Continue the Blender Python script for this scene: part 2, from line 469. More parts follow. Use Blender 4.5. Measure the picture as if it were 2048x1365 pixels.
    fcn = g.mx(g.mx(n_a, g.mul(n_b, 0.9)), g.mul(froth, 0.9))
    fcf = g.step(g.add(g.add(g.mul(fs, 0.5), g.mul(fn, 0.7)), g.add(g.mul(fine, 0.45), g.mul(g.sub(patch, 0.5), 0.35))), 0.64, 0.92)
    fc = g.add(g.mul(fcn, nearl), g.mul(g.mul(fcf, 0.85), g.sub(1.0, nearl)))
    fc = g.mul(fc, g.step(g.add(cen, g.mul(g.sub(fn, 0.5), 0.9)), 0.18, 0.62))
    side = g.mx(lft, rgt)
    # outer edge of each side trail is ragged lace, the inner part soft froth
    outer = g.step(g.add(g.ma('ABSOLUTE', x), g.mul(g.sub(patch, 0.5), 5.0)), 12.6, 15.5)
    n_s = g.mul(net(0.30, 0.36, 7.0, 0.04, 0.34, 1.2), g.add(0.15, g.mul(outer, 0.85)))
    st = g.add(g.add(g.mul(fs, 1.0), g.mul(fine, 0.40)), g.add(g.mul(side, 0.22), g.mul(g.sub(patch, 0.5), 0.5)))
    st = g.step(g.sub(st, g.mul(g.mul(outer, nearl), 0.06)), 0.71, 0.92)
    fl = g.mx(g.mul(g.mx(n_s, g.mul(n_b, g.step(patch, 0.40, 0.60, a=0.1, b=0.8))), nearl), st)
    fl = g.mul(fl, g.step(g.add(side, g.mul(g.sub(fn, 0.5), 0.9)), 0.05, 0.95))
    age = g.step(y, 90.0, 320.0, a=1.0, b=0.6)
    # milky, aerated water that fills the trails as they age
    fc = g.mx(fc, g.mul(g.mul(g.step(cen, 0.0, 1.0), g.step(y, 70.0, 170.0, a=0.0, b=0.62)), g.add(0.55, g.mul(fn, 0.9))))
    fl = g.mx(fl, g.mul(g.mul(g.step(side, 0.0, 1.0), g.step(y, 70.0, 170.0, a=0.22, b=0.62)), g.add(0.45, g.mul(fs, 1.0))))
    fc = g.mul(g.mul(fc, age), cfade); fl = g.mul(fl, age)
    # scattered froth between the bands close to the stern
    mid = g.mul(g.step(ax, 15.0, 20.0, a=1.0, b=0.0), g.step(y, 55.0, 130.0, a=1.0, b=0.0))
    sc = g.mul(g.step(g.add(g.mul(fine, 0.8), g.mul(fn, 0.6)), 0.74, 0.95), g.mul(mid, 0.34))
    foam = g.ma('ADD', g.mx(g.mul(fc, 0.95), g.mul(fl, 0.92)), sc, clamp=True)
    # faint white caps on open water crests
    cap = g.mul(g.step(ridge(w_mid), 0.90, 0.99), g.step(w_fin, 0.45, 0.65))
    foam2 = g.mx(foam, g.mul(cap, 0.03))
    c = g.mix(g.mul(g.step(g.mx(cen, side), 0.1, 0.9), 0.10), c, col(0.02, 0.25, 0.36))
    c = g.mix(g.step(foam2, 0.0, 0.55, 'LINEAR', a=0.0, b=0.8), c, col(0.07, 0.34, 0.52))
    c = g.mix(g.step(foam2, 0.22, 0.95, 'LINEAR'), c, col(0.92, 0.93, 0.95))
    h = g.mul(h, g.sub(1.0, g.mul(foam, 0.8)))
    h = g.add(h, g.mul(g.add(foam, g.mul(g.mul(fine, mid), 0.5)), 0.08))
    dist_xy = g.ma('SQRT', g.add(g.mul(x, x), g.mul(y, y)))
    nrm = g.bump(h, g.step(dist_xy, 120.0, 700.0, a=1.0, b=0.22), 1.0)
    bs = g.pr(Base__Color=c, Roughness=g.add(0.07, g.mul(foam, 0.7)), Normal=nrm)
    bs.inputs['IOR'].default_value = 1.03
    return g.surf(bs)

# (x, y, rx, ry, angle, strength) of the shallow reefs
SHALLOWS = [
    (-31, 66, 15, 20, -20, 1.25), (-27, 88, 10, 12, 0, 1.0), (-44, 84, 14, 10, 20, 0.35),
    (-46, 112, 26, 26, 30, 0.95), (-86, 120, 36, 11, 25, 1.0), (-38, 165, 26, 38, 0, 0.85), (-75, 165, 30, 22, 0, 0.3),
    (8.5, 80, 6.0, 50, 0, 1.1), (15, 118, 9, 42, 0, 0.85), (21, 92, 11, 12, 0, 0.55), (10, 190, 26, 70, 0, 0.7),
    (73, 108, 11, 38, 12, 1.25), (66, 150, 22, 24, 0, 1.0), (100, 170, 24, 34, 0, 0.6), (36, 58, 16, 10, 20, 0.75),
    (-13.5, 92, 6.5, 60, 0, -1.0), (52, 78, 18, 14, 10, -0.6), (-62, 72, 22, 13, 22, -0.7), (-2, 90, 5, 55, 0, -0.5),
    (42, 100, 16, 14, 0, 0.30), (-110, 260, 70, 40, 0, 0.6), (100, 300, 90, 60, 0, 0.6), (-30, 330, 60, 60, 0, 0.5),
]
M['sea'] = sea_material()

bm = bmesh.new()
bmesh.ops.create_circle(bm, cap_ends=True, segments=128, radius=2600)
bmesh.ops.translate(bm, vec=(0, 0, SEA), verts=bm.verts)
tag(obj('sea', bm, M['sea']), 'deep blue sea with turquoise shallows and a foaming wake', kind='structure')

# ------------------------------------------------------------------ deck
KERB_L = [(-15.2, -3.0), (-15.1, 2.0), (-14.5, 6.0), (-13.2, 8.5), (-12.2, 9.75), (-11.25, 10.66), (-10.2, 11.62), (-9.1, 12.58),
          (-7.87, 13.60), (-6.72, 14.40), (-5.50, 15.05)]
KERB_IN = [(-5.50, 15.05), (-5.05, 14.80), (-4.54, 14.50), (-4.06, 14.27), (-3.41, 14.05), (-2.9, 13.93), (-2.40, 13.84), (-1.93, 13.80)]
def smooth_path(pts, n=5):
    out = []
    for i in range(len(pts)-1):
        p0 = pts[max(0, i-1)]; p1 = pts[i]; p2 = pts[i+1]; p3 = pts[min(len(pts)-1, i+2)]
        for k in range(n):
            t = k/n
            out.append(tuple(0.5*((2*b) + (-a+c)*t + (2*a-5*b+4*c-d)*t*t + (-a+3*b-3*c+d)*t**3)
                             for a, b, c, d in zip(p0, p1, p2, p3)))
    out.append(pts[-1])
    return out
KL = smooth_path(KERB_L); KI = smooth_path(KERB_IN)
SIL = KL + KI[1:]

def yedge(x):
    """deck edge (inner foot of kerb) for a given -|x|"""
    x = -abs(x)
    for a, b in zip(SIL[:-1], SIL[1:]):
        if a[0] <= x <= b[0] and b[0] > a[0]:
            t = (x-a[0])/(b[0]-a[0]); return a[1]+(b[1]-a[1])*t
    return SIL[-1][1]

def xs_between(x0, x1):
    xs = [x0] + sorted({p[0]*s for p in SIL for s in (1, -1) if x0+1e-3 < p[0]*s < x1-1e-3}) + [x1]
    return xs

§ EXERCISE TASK
From the listing above, extract every line exactly as it stands.

§ SOLUTION TO THE PROBLEM
Continue the Blender Python script for this scene: part 2, from line 469. More parts follow. Use Blender 4.5. Measure the picture as if it were 2048x1365 pixels.
    fcn = g.mx(g.mx(n_a, g.mul(n_b, 0.9)), g.mul(froth, 0.9))
    fcf = g.step(g.add(g.add(g.mul(fs, 0.5), g.mul(fn, 0.7)), g.add(g.mul(fine, 0.45), g.mul(g.sub(patch, 0.5), 0.35))), 0.64, 0.92)
    fc = g.add(g.mul(fcn, nearl), g.mul(g.mul(fcf, 0.85), g.sub(1.0, nearl)))
    fc = g.mul(fc, g.step(g.add(cen, g.mul(g.sub(fn, 0.5), 0.9)), 0.18, 0.62))
    side = g.mx(lft, rgt)
    # outer edge of each side trail is ragged lace, the inner part soft froth
    outer = g.step(g.add(g.ma('ABSOLUTE', x), g.mul(g.sub(patch, 0.5), 5.0)), 12.6, 15.5)
    n_s = g.mul(net(0.30, 0.36, 7.0, 0.04, 0.34, 1.2), g.add(0.15, g.mul(outer, 0.85)))
    st = g.add(g.add(g.mul(fs, 1.0), g.mul(fine, 0.40)), g.add(g.mul(side, 0.22), g.mul(g.sub(patch, 0.5), 0.5)))
    st = g.step(g.sub(st, g.mul(g.mul(outer, nearl), 0.06)), 0.71, 0.92)
    fl = g.mx(g.mul(g.mx(n_s, g.mul(n_b, g.step(patch, 0.40, 0.60, a=0.1, b=0.8))), nearl), st)
    fl = g.mul(fl, g.step(g.add(side, g.mul(g.sub(fn, 0.5), 0.9)), 0.05, 0.95))
    age = g.step(y, 90.0, 320.0, a=1.0, b=0.6)
    # milky, aerated water that fills the trails as they age
    fc = g.mx(fc, g.mul(g.mul(g.step(cen, 0.0, 1.0), g.step(y, 70.0, 170.0, a=0.0, b=0.62)), g.add(0.55, g.mul(fn, 0.9))))
    fl = g.mx(fl, g.mul(g.mul(g.step(side, 0.0, 1.0), g.step(y, 70.0, 170.0, a=0.22, b=0.62)), g.add(0.45, g.mul(fs, 1.0))))
    fc = g.mul(g.mul(fc, age), cfade); fl = g.mul(fl, age)
    # scattered froth between the bands close to the stern
    mid = g.mul(g.step(ax, 15.0, 20.0, a=1.0, b=0.0), g.step(y, 55.0, 130.0, a=1.0, b=0.0))
    sc = g.mul(g.step(g.add(g.mul(fine, 0.8), g.mul(fn, 0.6)), 0.74, 0.95), g.mul(mid, 0.34))
    foam = g.ma('ADD', g.mx(g.mul(fc, 0.95), g.mul(fl, 0.92)), sc, clamp=True)
    # faint white caps on open water crests
    cap = g.mul(g.step(ridge(w_mid), 0.90, 0.99), g.step(w_fin, 0.45, 0.65))
    foam2 = g.mx(foam, g.mul(cap, 0.03))
    c = g.mix(g.mul(g.step(g.mx(cen, side), 0.1, 0.9), 0.10), c, col(0.02, 0.25, 0.36))
    c = g.mix(g.step(foam2, 0.0, 0.55, 'LINEAR', a=0.0, b=0.8), c, col(0.07, 0.34, 0.52))
    c = g.mix(g.step(foam2, 0.22, 0.95, 'LINEAR'), c, col(0.92, 0.93, 0.95))
    h = g.mul(h, g.sub(1.0, g.mul(foam, 0.8)))
    h = g.add(h, g.mul(g.add(foam, g.mul(g.mul(fine, mid), 0.5)), 0.08))
    dist_xy = g.ma('SQRT', g.add(g.mul(x, x), g.mul(y, y)))
    nrm = g.bump(h, g.step(dist_xy, 120.0, 700.0, a=1.0, b=0.22), 1.0)
    bs = g.pr(Base__Color=c, Roughness=g.add(0.07, g.mul(foam, 0.7)), Normal=nrm)
    bs.inputs['IOR'].default_value = 1.03
    return g.surf(bs)

# (x, y, rx, ry, angle, strength) of the shallow reefs
SHALLOWS = [
    (-31, 66, 15, 20, -20, 1.25), (-27, 88, 10, 12, 0, 1.0), (-44, 84, 14, 10, 20, 0.35),
    (-46, 112, 26, 26, 30, 0.95), (-86, 120, 36, 11, 25, 1.0), (-38, 165, 26, 38, 0, 0.85), (-75, 165, 30, 22, 0, 0.3),
    (8.5, 80, 6.0, 50, 0, 1.1), (15, 118, 9, 42, 0, 0.85), (21, 92, 11, 12, 0, 0.55), (10, 190, 26, 70, 0, 0.7),
    (73, 108, 11, 38, 12, 1.25), (66, 150, 22, 24, 0, 1.0), (100, 170, 24, 34, 0, 0.6), (36, 58, 16, 10, 20, 0.75),
    (-13.5, 92, 6.5, 60, 0, -1.0), (52, 78, 18, 14, 10, -0.6), (-62, 72, 22, 13, 22, -0.7), (-2, 90, 5, 55, 0, -0.5),
    (42, 100, 16, 14, 0, 0.30), (-110, 260, 70, 40, 0, 0.6), (100, 300, 90, 60, 0, 0.6), (-30, 330, 60, 60, 0, 0.5),
]
M['sea'] = sea_material()

bm = bmesh.new()
bmesh.ops.create_circle(bm, cap_ends=True, segments=128, radius=2600)
bmesh.ops.translate(bm, vec=(0, 0, SEA), verts=bm.verts)
tag(obj('sea', bm, M['sea']), 'deep blue sea with turquoise shallows and a foaming wake', kind='structure')

# ------------------------------------------------------------------ deck
KERB_L = [(-15.2, -3.0), (-15.1, 2.0), (-14.5, 6.0), (-13.2, 8.5), (-12.2, 9.75), (-11.25, 10.66), (-10.2, 11.62), (-9.1, 12.58),
          (-7.87, 13.60), (-6.72, 14.40), (-5.50, 15.05)]
KERB_IN = [(-5.50, 15.05), (-5.05, 14.80), (-4.54, 14.50), (-4.06, 14.27), (-3.41, 14.05), (-2.9, 13.93), (-2.40, 13.84), (-1.93, 13.80)]
def smooth_path(pts, n=5):
    out = []
    for i in range(len(pts)-1):
        p0 = pts[max(0, i-1)]; p1 = pts[i]; p2 = pts[i+1]; p3 = pts[min(len(pts)-1, i+2)]
        for k in range(n):
            t = k/n
            out.append(tuple(0.5*((2*b) + (-a+c)*t + (2*a-5*b+4*c-d)*t*t + (-a+3*b-3*c+d)*t**3)
                             for a, b, c, d in zip(p0, p1, p2, p3)))
    out.append(pts[-1])
    return out
KL = smooth_path(KERB_L); KI = smooth_path(KERB_IN)
SIL = KL + KI[1:]

def yedge(x):
    """deck edge (inner foot of kerb) for a given -|x|"""
    x = -abs(x)
    for a, b in zip(SIL[:-1], SIL[1:]):
        if a[0] <= x <= b[0] and b[0] > a[0]:
            t = (x-a[0])/(b[0]-a[0]); return a[1]+(b[1]-a[1])*t
    return SIL[-1][1]

def xs_between(x0, x1):
    xs = [x0] + sorted({p[0]*s for p in SIL for s in (1, -1) if x0+1e-3 < p[0]*s < x1-1e-3}) + [x1]
    return xs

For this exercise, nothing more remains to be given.